§ **Data block**:
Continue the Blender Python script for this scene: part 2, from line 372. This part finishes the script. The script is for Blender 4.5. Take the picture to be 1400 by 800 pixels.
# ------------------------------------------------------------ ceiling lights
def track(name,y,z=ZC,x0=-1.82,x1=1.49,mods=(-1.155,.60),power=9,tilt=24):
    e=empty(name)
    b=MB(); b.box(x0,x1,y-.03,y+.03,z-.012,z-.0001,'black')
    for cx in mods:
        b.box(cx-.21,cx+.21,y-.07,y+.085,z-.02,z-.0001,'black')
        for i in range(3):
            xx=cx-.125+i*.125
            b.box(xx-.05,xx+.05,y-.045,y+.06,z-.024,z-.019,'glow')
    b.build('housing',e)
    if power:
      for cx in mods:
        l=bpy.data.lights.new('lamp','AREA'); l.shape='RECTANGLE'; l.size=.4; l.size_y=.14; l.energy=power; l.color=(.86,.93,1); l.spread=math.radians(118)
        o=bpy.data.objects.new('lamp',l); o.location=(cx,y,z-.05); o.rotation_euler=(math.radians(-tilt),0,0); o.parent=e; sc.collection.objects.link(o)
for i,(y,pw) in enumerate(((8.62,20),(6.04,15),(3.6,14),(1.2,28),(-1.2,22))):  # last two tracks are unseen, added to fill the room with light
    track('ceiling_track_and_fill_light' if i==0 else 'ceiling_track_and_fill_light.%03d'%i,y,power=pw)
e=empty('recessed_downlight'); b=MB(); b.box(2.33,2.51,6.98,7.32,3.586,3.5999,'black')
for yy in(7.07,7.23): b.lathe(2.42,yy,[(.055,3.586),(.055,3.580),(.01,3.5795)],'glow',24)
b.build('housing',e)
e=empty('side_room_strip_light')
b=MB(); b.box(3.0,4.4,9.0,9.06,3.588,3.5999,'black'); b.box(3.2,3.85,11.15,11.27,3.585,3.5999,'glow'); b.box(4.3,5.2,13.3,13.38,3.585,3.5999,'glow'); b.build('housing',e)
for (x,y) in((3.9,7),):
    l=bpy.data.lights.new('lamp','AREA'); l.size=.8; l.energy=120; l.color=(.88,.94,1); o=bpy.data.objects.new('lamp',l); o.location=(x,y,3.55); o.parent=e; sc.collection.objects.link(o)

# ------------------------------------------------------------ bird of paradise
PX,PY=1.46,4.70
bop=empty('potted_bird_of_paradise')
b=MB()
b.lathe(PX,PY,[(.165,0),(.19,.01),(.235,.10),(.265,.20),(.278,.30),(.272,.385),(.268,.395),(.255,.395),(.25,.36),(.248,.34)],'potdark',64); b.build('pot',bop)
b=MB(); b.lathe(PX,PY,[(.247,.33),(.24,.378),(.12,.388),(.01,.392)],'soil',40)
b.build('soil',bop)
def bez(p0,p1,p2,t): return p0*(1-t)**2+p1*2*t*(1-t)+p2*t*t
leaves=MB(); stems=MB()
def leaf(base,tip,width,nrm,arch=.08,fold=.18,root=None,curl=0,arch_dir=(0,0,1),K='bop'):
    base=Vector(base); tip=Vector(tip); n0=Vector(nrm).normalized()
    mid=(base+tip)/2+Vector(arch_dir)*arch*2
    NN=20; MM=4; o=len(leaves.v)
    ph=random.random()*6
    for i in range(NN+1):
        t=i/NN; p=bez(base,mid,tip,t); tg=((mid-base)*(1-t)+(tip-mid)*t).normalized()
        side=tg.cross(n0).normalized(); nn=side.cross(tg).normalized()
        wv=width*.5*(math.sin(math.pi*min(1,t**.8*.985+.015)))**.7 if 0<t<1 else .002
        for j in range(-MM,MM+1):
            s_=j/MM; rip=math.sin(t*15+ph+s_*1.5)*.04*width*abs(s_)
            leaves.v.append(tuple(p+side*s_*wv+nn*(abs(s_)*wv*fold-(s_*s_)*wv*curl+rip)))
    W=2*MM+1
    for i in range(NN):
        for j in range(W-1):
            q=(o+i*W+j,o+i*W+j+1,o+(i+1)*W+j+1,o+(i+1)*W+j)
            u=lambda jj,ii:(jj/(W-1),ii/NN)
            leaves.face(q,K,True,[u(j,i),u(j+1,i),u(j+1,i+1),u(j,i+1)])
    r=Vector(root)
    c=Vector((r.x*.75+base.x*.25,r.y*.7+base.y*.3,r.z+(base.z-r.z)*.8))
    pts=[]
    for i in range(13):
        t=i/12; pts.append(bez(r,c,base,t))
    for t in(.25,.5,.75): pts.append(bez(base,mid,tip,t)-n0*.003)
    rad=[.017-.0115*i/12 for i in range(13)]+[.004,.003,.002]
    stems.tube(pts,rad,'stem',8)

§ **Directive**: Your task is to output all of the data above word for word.

§ **Answer below**:
Continue the Blender Python script for this scene: part 2, from line 372. This part finishes the script. The script is for Blender 4.5. Take the picture to be 1400 by 800 pixels.
# ------------------------------------------------------------ ceiling lights
def track(name,y,z=ZC,x0=-1.82,x1=1.49,mods=(-1.155,.60),power=9,tilt=24):
    e=empty(name)
    b=MB(); b.box(x0,x1,y-.03,y+.03,z-.012,z-.0001,'black')
    for cx in mods:
        b.box(cx-.21,cx+.21,y-.07,y+.085,z-.02,z-.0001,'black')
        for i in range(3):
            xx=cx-.125+i*.125
            b.box(xx-.05,xx+.05,y-.045,y+.06,z-.024,z-.019,'glow')
    b.build('housing',e)
    if power:
      for cx in mods:
        l=bpy.data.lights.new('lamp','AREA'); l.shape='RECTANGLE'; l.size=.4; l.size_y=.14; l.energy=power; l.color=(.86,.93,1); l.spread=math.radians(118)
        o=bpy.data.objects.new('lamp',l); o.location=(cx,y,z-.05); o.rotation_euler=(math.radians(-tilt),0,0); o.parent=e; sc.collection.objects.link(o)
for i,(y,pw) in enumerate(((8.62,20),(6.04,15),(3.6,14),(1.2,28),(-1.2,22))):  # last two tracks are unseen, added to fill the room with light
    track('ceiling_track_and_fill_light' if i==0 else 'ceiling_track_and_fill_light.%03d'%i,y,power=pw)
e=empty('recessed_downlight'); b=MB(); b.box(2.33,2.51,6.98,7.32,3.586,3.5999,'black')
for yy in(7.07,7.23): b.lathe(2.42,yy,[(.055,3.586),(.055,3.580),(.01,3.5795)],'glow',24)
b.build('housing',e)
e=empty('side_room_strip_light')
b=MB(); b.box(3.0,4.4,9.0,9.06,3.588,3.5999,'black'); b.box(3.2,3.85,11.15,11.27,3.585,3.5999,'glow'); b.box(4.3,5.2,13.3,13.38,3.585,3.5999,'glow'); b.build('housing',e)
for (x,y) in((3.9,7),):
    l=bpy.data.lights.new('lamp','AREA'); l.size=.8; l.energy=120; l.color=(.88,.94,1); o=bpy.data.objects.new('lamp',l); o.location=(x,y,3.55); o.parent=e; sc.collection.objects.link(o)

# ------------------------------------------------------------ bird of paradise
PX,PY=1.46,4.70
bop=empty('potted_bird_of_paradise')
b=MB()
b.lathe(PX,PY,[(.165,0),(.19,.01),(.235,.10),(.265,.20),(.278,.30),(.272,.385),(.268,.395),(.255,.395),(.25,.36),(.248,.34)],'potdark',64); b.build('pot',bop)
b=MB(); b.lathe(PX,PY,[(.247,.33),(.24,.378),(.12,.388),(.01,.392)],'soil',40)
b.build('soil',bop)
def bez(p0,p1,p2,t): return p0*(1-t)**2+p1*2*t*(1-t)+p2*t*t
leaves=MB(); stems=MB()
def leaf(base,tip,width,nrm,arch=.08,fold=.18,root=None,curl=0,arch_dir=(0,0,1),K='bop'):
    base=Vector(base); tip=Vector(tip); n0=Vector(nrm).normalized()
    mid=(base+tip)/2+Vector(arch_dir)*arch*2
    NN=20; MM=4; o=len(leaves.v)
    ph=random.random()*6
    for i in range(NN+1):
        t=i/NN; p=bez(base,mid,tip,t); tg=((mid-base)*(1-t)+(tip-mid)*t).normalized()
        side=tg.cross(n0).normalized(); nn=side.cross(tg).normalized()
        wv=width*.5*(math.sin(math.pi*min(1,t**.8*.985+.015)))**.7 if 0<t<1 else .002
        for j in range(-MM,MM+1):
            s_=j/MM; rip=math.sin(t*15+ph+s_*1.5)*.04*width*abs(s_)
            leaves.v.append(tuple(p+side*s_*wv+nn*(abs(s_)*wv*fold-(s_*s_)*wv*curl+rip)))
    W=2*MM+1
    for i in range(NN):
        for j in range(W-1):
            q=(o+i*W+j,o+i*W+j+1,o+(i+1)*W+j+1,o+(i+1)*W+j)
            u=lambda jj,ii:(jj/(W-1),ii/NN)
            leaves.face(q,K,True,[u(j,i),u(j+1,i),u(j+1,i+1),u(j,i+1)])
    r=Vector(root)
    c=Vector((r.x*.75+base.x*.25,r.y*.7+base.y*.3,r.z+(base.z-r.z)*.8))
    pts=[]
    for i in range(13):
        t=i/12; pts.append(bez(r,c,base,t))
    for t in(.25,.5,.75): pts.append(bez(base,mid,tip,t)-n0*.003)
    rad=[.017-.0115*i/12 for i in range(13)]+[.004,.003,.002]
    stems.tube(pts,rad,'stem',8)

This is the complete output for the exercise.